Excellent. As a Christian Republican myself, I will express support for protecting God's Creation, fighting sickness, and ending hunger. All are profoundly Christian ideals. But Mike Huckabee, as a Christian, is not really talking about protecting Creation, fighting sickness or ending hunger. Mike is talking about using the coercive power of government to force other people to pay taxes and to comply with onerous and arbitrary laws to do what Mike thinks, as a Christian, he should be doing.

That is the salient fact: as a Christian, Huckabee can be a witness to Christian behavior; he can exhort others to themselves become a witness to Christian behavior; but he cannot demand the enslavement of others to do those things which, as a Christian, he feels that he should do. The term "enslavement," of course, is relative. Americans are comparatively free. But everything that Huckabee feels government should do requires a loss of freedom for every American. Moreover, Huckabee is not just asking for the greater enslavement of Christian Americans, but he is asking for the greater enslavement of all Americans. This is most un-Christian. Does my verdict sound extreme? Substitute "Rome" for "America" and substitute "publican" for "tax dollars."

Did Christ ever say his followers should ask Rome to do more for the welfare of its subjects? Or did Christ ask each individual Christian to personally do more to feed the hungry, to comfort the sick, to care for the widows and orphans, and to seek justice and mercy? Rome was a welfare state. The urban masses of Rome lived on bread and circuses. Roman power, outside Rome, build good roads, aqueducts, baths, bridges, libraries and undertook many other public works projects. Pax Romana was a very real blessing to nations who had fought wars around Mare Nostrum for centuries.

Despite the ways in which Roman power could be used to improve the world, Christ never looked to Rome to bring paradise or earth or even to be the agent of doing good in this world. Christ, rather, enjoined his followers to personally sacrifice and work for the rest of the world. He did not want Christians running for Roman offices to use the hated Roman taxes to "do good." His message was personal.

Christians have heeded that call. Newt Gingrich, for example, does care about the environment and ecology, but as a private citizen. Rush Limbaugh quietly and privately helps many charities. Each Christmas the Salvation Army has hosts of volunteers who raise money to directly help the poor. Christians throughout America have healed the sick, comforted the distressed, and preserved the glory of Creation - but they act personally, and not through the enslavement of other Americans.
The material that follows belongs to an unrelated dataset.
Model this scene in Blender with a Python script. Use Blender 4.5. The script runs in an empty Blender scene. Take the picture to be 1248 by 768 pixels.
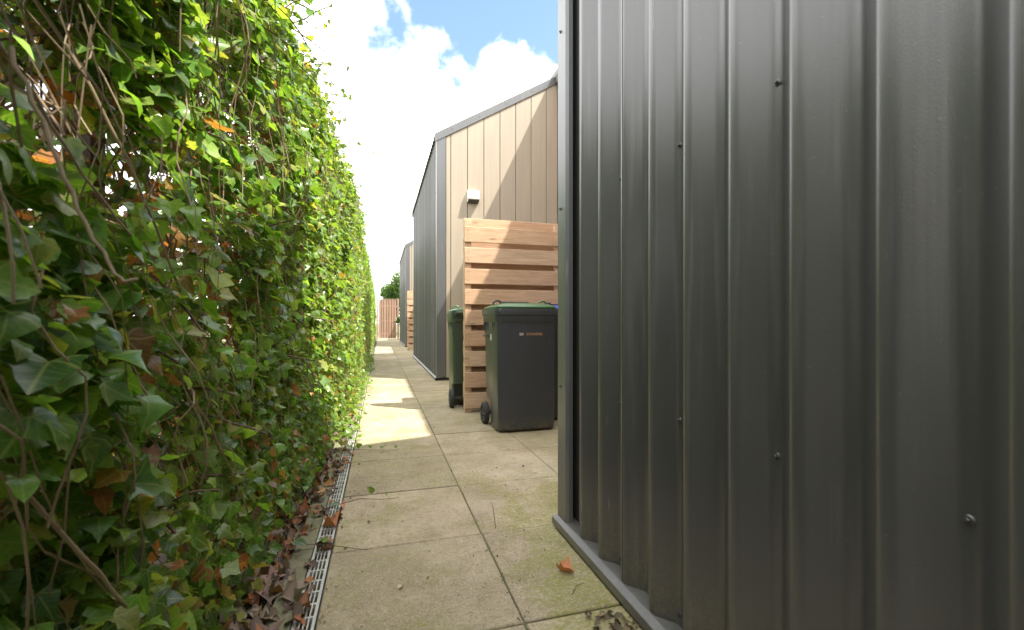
import bpy, bmesh, math, random
import numpy as np
from mathutils import Vector, Matrix, noise, Quaternion

R = math.radians
random.seed(7)
rng = np.random.default_rng(11)
scene = bpy.context.scene
col = scene.collection

# ------------------------------------------------------------------ camera, sky, sun, exposure
CAM_H = 0.92
cd = bpy.data.cameras.new('camera')
cd.lens = 16.0
cd.sensor_width = 36.0
cd.shift_y = 10 / 1248
cd.clip_start = 0.02
cd.clip_end = 2000
cd.dof.use_dof = True
cd.dof.focus_distance = 3.0
cd.dof.aperture_fstop = 4.5
cam = bpy.data.objects.new('camera', cd)
cam.location = (0, 0, CAM_H)
cam.rotation_euler = (R(90), 0, R(-16.1))
col.objects.link(cam)
scene.camera = cam

SUN = Vector((0.476, -0.35, 1.0)).normalized()          # towards the sun
sl = bpy.data.lights.new('sun', 'SUN')
sl.energy = 3.4
sl.angle = R(0.55)
sl.color = (1.0, 0.94, 0.84)
so = bpy.data.objects.new('sun', sl)
so.rotation_euler = SUN.to_track_quat('Z', 'Y').to_euler()
so.location = (4, -4, 12)
col.objects.link(so)

world = bpy.data.worlds.new('World')
scene.world = world
world.use_nodes = True
wt = world.node_tree
wt.nodes.clear()


def wn(t, **k):
    n = wt.nodes.new(t)
    for a, b in k.items():
        setattr(n, a, b)
    return n


def wl(a, b):
    wt.links.new(a, b)


def wmath(op, a, b=None, clamp=False):
    n = wn('ShaderNodeMath', operation=op, use_clamp=clamp)
    for i, v in enumerate((a, b)):
        if v is None:
            continue
        if isinstance(v, (int, float)):
            n.inputs[i].default_value = v
        else:
            wl(v, n.inputs[i])
    return n.outputs[0]


sky = wn('ShaderNodeTexSky', sky_type='NISHITA', sun_disc=False)
sky.sun_elevation = math.asin(SUN.z)
sky.sun_rotation = math.atan2(SUN.x, SUN.y)
sky.air_density = 1.0
sky.dust_density = 0.6
tc = wn('ShaderNodeTexCoord')
bg_sky = wn('ShaderNodeBackground')
bg_sky.inputs['Strength'].default_value = 0.12
wl(sky.outputs[0], bg_sky.inputs['Color'])
# clouds: broad cumulus cover with an open blue patch
n1 = wn('ShaderNodeTexNoise')
n1.inputs['Scale'].default_value = 5.5
n1.inputs['Detail'].default_value = 7
n1.inputs['Roughness'].default_value = 0.55
wl(tc.outputs['Generated'], n1.inputs['Vector'])
n2 = wn('ShaderNodeTexNoise')
n2.inputs['Scale'].default_value = 10
n2.inputs['Detail'].default_value = 6
wl(tc.outputs['Generated'], n2.inputs['Vector'])


def hole(x, y, z, r):
    d = wn('ShaderNodeVectorMath', operation='DISTANCE')
    wl(tc.outputs['Generated'], d.inputs[0])
    v = Vector((x, y, z)).normalized()
    d.inputs[1].default_value = v
    return wmath('DIVIDE', d.outputs['Value'], r)


h1 = hole(0.150, 0.990, 0.735, 0.19)
h2 = hole(0.335, 0.940, 0.670, 0.13)
h3 = hole(0.70, 0.70, 0.75, 0.33)
hm = wmath('MINIMUM', wmath('MINIMUM', h1, h2), h3)
hm = wmath('MINIMUM', hm, 1.45)
cv = wmath('ADD', hm, wmath('MULTIPLY', wmath('SUBTRACT', n1.outputs['Fac'], 0.5), 1.5))
cv = wmath('ADD', cv, wmath('MULTIPLY', wmath('SUBTRACT', n2.outputs['Fac'], 0.5), 1.5))
mr = wn('ShaderNodeMapRange', interpolation_type='SMOOTHSTEP')
mr.inputs['From Min'].default_value = 0.60
mr.inputs['From Max'].default_value = 0.98
wl(cv, mr.inputs['Value'])
cl_ramp = wn('ShaderNodeValToRGB')
cl_ramp.color_ramp.elements[0].position = 0.33
cl_ramp.color_ramp.elements[0].color = (0.25, 0.26, 0.275, 1)
cl_ramp.color_ramp.elements[1].position = 0.52
cl_ramp.color_ramp.elements[1].color = (1, 1, 1, 1)
wl(n1.outputs['Fac'], cl_ramp.inputs['Fac'])
bg_cl = wn('ShaderNodeBackground')
bg_cl.inputs['Strength'].default_value = 1.42
wl(cl_ramp.outputs['Color'], bg_cl.inputs['Color'])
mixw = wn('ShaderNodeMixShader')
wl(mr.outputs['Result'], mixw.inputs['Fac'])
wl(bg_sky.outputs[0], mixw.inputs[1])
wl(bg_cl.outputs[0], mixw.inputs[2])
wo = wn('ShaderNodeOutputWorld')
wl(mixw.outputs[0], wo.inputs['Surface'])

scene.view_settings.view_transform = 'Standard'
scene.view_settings.look = 'None'
scene.view_settings.exposure = 1.7
scene.view_settings.gamma = 1.0
scene.view_settings.use_curve_mapping = False


# ------------------------------------------------------------------ helpers
def tag(o, label=None, cat=None, group=None, kind=None):
    for k, v in (('label', label), ('category', cat), ('group', group), ('kind', kind)):
        if v:
            o[k] = v
    return o


def empty(name, loc=(0, 0, 0), rz=0.0):
    o = bpy.data.objects.new(name, None)
    o.empty_display_size = 0.2
    o.location = loc
    o.rotation_euler = (0, 0, rz)
    col.objects.link(o)
    return o


class MB:
    """Collects geometry and links it as one mesh object."""

    def __init__(self):
        self.bm = bmesh.new()

    def box(self, x0, x1, y0, y1, z0, z1):
        v = [self.bm.verts.new(p) for p in ((x0, y0, z0), (x1, y0, z0), (x1, y1, z0), (x0, y1, z0),
                                            (x0, y0, z1), (x1, y0, z1), (x1, y1, z1), (x0, y1, z1))]
        for f in ((0, 3, 2, 1), (4, 5, 6, 7), (0, 1, 5, 4), (1, 2, 6, 5), (2, 3, 7, 6), (3, 0, 4, 7)):
            self.bm.faces.new([v[i] for i in f])
        return self

    def prism(self, pts, off):
        """closed polygon (3D points) pushed along off"""
        off = Vector(off)
        a = [self.bm.verts.new(p) for p in pts]
        b = [self.bm.verts.new(Vector(p) + off) for p in pts]
        n = len(pts)
        self.bm.faces.new(a[::-1])
        self.bm.faces.new(b)
        for i in range(n):
            j = (i + 1) % n
            self.bm.faces.new((a[i], a[j], b[j], b[i]))
        return self

    def loft(self, rings, cap0=True, cap1=True):
        vs = [[self.bm.verts.new(p) for p in r] for r in rings]
        n = len(rings[0])
        for a, b in zip(vs, vs[1:]):
            for i in range(n):
                j = (i + 1) % n
                self.bm.faces.new((a[i], a[j], b[j], b[i]))
        if cap0:
            self.bm.faces.new(vs[0][::-1])
        if cap1:
            self.bm.faces.new(vs[-1])
        return self

    def tube(self, pts, r, seg=6, cap=True):
        pts = [Vector(p) for p in pts]
        rs = r if isinstance(r, (list, tuple)) else [r] * len(pts)
        rings = []
        up = Vector((0.13, 0.31, 0.94))
        for i, p in enumerate(pts):
            t = (pts[min(i + 1, len(pts) - 1)] - pts[max(i - 1, 0)])
            if t.length < 1e-9:
                t = Vector((0, 0, 1))
            t.normalize()
            u = t.cross(up)
            if u.length < 0.05:
                u = t.cross(Vector((1, 0, 0)))
            u.normalize()
            w = t.cross(u)
            rings.append([p + rs[i] * (math.cos(2 * math.pi * k / seg) * u + math.sin(2 * math.pi * k / seg) * w)
                          for k in range(seg)])
        return self.loft(rings, cap, cap)

    def build(self, name, mat, parent=None, smooth=False, bevel=0.0, seg=2, angle=40):
        bmesh.ops.recalc_face_normals(self.bm, faces=self.bm.faces)
        me = bpy.data.meshes.new(name)
        self.bm.to_mesh(me)
        self.bm.free()
        me.materials.append(mat)
        if smooth:
            me.polygons.foreach_set('use_smooth', [True] * len(me.polygons))
            me.set_sharp_from_angle(angle=R(angle))
        o = bpy.data.objects.new(name, me)
        col.objects.link(o)
        if parent:
            o.parent = parent
        if bevel:
            m = o.modifiers.new('bevel', 'BEVEL')
            m.width = bevel
            m.segments = seg
            m.limit_method = 'ANGLE'
            m.angle_limit = R(35)
            m.harden_normals = False
        return o


def copy_tree(o, parent=None):
    c = o.copy()
    col.objects.link(c)
    if parent:
        c.parent = parent
    for ch in list(o.children):
        copy_tree(ch, c)
    return c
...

Mike should want to be a disciple of Christ and not a consul of Rome. At the time of Christ, everyone knew just how much good Rome did, but they also knew the price of Roman benefits. It was by no means clear whether Rome, on balance, did more good or bad. But it was always clear that the Christian who gave of us own purse to feed the hungry did pure good. That is the distinction between using Rome (or any government) to try to do good and using one's own Christian conscience and will to do good.

But there are other problems with Huckabee's pining for more government intervention. Not only is the enslavement of others to do what one thinks is right fundamentally unchristian, but it is also horribly inefficient and produces much wickedness disguised as goodness. Creating bureaucracies of government employees to "care" for the poor, the environment, the sick and so forth has proven the least cost-effective way of helping people, but worse, these bureaucrats are not acting out of Christian love: they are just doing their job. These "dependency" bureaucracies actually coarsen the consciences of both recipients and administrators.

One of the worst things, if not the worst thing, about Elmer's candidacy has been the way he has created the impression that committed Christians desire bigger government.

Nothing could be further from the truth.

Biblically educated Christians understand that not one word of the New Testament is directed to government. All of it is meant for individual Christians. Rather than support the idea of a welfare state the Bible actually forbids the giving of so much as one crumb of bread to the idle poor.

Real charity, the kind which has meaning before God, must be first of all voluntary. God loves a cheerful giver not someone who gives only because the government has sent men with guns out to take his money by force and redistribute it to those the government favors, at the moment.